Data section »
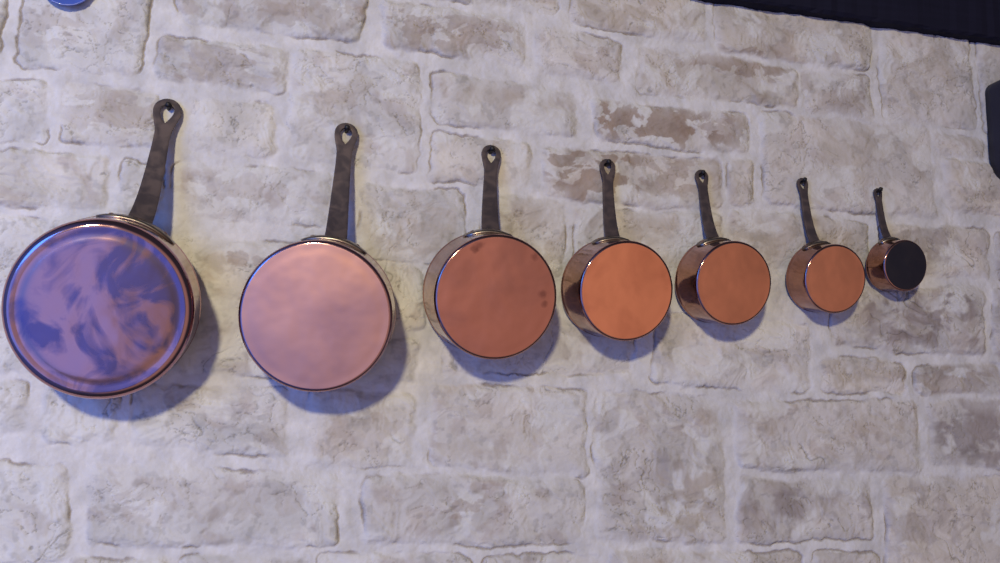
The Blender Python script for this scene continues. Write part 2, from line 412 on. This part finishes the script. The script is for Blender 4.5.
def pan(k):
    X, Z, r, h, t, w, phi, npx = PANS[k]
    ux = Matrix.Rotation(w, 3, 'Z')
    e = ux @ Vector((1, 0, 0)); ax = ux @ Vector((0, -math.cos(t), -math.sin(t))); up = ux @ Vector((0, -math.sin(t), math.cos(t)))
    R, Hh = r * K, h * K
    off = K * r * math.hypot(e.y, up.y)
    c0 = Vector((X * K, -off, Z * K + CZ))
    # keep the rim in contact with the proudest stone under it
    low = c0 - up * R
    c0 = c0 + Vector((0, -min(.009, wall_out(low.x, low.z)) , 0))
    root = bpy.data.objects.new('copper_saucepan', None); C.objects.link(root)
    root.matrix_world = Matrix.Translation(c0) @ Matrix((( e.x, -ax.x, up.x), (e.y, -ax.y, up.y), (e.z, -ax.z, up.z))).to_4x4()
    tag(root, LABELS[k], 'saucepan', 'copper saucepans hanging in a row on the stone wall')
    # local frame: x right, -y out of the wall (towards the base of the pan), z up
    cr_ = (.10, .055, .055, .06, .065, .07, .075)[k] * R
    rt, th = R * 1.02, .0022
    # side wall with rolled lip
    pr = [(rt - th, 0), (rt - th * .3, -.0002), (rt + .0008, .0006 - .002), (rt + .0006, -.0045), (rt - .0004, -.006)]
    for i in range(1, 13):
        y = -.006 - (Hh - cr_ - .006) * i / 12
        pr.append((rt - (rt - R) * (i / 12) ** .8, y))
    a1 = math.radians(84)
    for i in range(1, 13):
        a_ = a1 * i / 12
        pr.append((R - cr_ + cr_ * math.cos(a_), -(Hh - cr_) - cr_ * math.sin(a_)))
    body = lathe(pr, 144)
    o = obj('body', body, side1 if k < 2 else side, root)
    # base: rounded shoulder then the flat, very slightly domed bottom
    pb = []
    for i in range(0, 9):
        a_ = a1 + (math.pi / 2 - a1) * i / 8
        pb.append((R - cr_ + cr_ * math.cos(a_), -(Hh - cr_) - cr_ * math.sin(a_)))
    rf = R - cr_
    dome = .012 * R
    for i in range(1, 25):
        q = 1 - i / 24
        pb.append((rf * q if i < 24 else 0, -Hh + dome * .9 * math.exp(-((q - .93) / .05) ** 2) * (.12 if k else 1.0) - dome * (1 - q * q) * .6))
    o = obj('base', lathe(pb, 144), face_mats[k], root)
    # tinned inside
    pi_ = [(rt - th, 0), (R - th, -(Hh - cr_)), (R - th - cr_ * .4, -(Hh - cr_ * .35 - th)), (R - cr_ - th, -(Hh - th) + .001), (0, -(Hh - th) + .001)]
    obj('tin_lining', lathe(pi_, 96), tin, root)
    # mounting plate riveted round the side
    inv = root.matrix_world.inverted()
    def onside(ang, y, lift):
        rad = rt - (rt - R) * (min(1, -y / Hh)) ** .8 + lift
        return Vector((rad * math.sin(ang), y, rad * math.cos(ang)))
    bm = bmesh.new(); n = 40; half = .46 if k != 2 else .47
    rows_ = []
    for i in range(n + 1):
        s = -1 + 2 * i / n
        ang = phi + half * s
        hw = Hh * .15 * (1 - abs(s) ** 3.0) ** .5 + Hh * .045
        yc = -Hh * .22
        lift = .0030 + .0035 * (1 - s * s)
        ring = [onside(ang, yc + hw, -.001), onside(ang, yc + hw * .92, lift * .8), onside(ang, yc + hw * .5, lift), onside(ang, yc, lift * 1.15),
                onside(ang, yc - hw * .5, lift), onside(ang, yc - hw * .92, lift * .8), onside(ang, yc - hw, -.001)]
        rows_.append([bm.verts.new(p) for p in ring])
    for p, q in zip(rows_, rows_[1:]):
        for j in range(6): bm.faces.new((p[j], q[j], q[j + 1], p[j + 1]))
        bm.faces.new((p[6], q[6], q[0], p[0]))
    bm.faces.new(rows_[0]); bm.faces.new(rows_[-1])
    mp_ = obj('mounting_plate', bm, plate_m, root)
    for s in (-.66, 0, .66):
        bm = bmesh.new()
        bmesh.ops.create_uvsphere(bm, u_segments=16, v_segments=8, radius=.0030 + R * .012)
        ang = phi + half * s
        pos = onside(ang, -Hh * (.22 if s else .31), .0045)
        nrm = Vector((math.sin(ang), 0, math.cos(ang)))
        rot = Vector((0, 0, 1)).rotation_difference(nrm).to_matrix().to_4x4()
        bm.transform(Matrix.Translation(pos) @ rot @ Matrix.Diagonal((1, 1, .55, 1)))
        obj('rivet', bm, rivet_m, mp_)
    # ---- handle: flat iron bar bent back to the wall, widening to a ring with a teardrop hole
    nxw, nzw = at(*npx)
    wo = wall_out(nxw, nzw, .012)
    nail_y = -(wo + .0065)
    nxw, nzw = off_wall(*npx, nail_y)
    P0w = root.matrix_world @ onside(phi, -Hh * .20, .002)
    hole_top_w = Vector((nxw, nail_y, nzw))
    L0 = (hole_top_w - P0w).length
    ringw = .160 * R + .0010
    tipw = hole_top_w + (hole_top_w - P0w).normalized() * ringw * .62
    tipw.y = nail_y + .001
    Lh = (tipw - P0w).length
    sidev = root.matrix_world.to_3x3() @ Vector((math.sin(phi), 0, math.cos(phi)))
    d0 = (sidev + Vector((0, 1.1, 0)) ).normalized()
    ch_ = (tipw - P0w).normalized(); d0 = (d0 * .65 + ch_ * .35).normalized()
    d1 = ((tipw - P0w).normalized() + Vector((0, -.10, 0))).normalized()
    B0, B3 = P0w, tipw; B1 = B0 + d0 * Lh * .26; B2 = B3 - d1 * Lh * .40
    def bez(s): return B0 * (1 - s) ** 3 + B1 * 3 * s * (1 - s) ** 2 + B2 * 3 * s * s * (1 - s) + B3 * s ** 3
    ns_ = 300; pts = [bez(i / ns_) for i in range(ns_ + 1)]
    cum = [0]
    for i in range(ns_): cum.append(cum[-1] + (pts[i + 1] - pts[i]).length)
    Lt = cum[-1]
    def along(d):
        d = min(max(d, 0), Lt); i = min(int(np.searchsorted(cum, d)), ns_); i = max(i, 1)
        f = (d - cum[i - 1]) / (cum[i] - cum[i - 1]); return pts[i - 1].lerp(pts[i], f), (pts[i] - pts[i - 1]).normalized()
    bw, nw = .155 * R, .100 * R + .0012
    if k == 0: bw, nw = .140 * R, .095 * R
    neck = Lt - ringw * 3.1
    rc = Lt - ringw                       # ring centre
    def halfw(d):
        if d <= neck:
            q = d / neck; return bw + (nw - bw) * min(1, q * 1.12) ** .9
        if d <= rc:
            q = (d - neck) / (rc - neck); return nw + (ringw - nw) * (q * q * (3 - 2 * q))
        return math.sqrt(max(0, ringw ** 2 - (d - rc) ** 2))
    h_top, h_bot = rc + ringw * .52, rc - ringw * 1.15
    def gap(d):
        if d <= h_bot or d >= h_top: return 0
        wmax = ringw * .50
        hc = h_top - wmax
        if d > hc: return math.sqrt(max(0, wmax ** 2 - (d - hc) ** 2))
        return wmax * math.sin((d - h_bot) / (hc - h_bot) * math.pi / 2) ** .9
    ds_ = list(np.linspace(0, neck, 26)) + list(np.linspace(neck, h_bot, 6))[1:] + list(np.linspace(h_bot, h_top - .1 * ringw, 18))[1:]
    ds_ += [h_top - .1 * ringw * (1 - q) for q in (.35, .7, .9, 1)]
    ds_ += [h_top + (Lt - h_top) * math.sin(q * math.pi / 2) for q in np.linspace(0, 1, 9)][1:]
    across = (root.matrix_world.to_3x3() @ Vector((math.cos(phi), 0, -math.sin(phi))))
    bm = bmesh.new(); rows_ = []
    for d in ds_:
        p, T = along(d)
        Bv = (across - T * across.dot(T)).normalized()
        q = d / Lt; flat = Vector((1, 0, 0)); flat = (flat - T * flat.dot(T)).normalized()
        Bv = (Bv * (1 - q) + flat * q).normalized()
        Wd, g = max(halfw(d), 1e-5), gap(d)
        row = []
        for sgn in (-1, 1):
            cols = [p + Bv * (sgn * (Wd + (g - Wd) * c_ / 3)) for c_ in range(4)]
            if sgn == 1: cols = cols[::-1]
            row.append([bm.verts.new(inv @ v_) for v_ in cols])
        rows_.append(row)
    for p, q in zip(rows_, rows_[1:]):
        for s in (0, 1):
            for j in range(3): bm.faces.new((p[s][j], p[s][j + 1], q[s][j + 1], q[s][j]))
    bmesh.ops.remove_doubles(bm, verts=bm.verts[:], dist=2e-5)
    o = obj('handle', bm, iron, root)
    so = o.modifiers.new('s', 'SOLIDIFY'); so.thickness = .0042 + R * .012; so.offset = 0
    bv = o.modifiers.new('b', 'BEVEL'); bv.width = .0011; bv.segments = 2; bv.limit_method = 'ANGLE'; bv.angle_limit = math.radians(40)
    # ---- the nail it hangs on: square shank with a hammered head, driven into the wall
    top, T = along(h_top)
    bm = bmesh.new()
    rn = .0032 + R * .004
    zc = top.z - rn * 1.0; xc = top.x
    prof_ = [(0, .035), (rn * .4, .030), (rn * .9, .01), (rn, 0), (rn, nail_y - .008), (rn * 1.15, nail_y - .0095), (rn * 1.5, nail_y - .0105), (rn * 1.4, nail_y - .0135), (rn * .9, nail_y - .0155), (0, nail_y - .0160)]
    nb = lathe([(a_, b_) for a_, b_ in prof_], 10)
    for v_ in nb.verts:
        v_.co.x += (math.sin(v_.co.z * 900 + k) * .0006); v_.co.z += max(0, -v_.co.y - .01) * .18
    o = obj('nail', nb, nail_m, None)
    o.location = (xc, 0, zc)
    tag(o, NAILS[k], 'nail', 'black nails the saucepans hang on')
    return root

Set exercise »
Leave out any pictures, please, and quote only the lines from the top of the data through the line that contains "pb.append((rf * q".

Answer below »
The Blender Python script for this scene continues. Write part 2, from line 412 on. This part finishes the script. The script is for Blender 4.5.
def pan(k):
    X, Z, r, h, t, w, phi, npx = PANS[k]
    ux = Matrix.Rotation(w, 3, 'Z')
    e = ux @ Vector((1, 0, 0)); ax = ux @ Vector((0, -math.cos(t), -math.sin(t))); up = ux @ Vector((0, -math.sin(t), math.cos(t)))
    R, Hh = r * K, h * K
    off = K * r * math.hypot(e.y, up.y)
    c0 = Vector((X * K, -off, Z * K + CZ))
    # keep the rim in contact with the proudest stone under it
    low = c0 - up * R
    c0 = c0 + Vector((0, -min(.009, wall_out(low.x, low.z)) , 0))
    root = bpy.data.objects.new('copper_saucepan', None); C.objects.link(root)
    root.matrix_world = Matrix.Translation(c0) @ Matrix((( e.x, -ax.x, up.x), (e.y, -ax.y, up.y), (e.z, -ax.z, up.z))).to_4x4()
    tag(root, LABELS[k], 'saucepan', 'copper saucepans hanging in a row on the stone wall')
    # local frame: x right, -y out of the wall (towards the base of the pan), z up
    cr_ = (.10, .055, .055, .06, .065, .07, .075)[k] * R
    rt, th = R * 1.02, .0022
    # side wall with rolled lip
    pr = [(rt - th, 0), (rt - th * .3, -.0002), (rt + .0008, .0006 - .002), (rt + .0006, -.0045), (rt - .0004, -.006)]
    for i in range(1, 13):
        y = -.006 - (Hh - cr_ - .006) * i / 12
        pr.append((rt - (rt - R) * (i / 12) ** .8, y))
    a1 = math.radians(84)
    for i in range(1, 13):
        a_ = a1 * i / 12
        pr.append((R - cr_ + cr_ * math.cos(a_), -(Hh - cr_) - cr_ * math.sin(a_)))
    body = lathe(pr, 144)
    o = obj('body', body, side1 if k < 2 else side, root)
    # base: rounded shoulder then the flat, very slightly domed bottom
    pb = []
    for i in range(0, 9):
        a_ = a1 + (math.pi / 2 - a1) * i / 8
        pb.append((R - cr_ + cr_ * math.cos(a_), -(Hh - cr_) - cr_ * math.sin(a_)))
    rf = R - cr_
    dome = .012 * R
    for i in range(1, 25):
        q = 1 - i / 24
        pb.append((rf * q if i < 24 else 0, -Hh + dome * .9 * math.exp(-((q - .93) / .05) ** 2) * (.12 if k else 1.0) - dome * (1 - q * q) * .6))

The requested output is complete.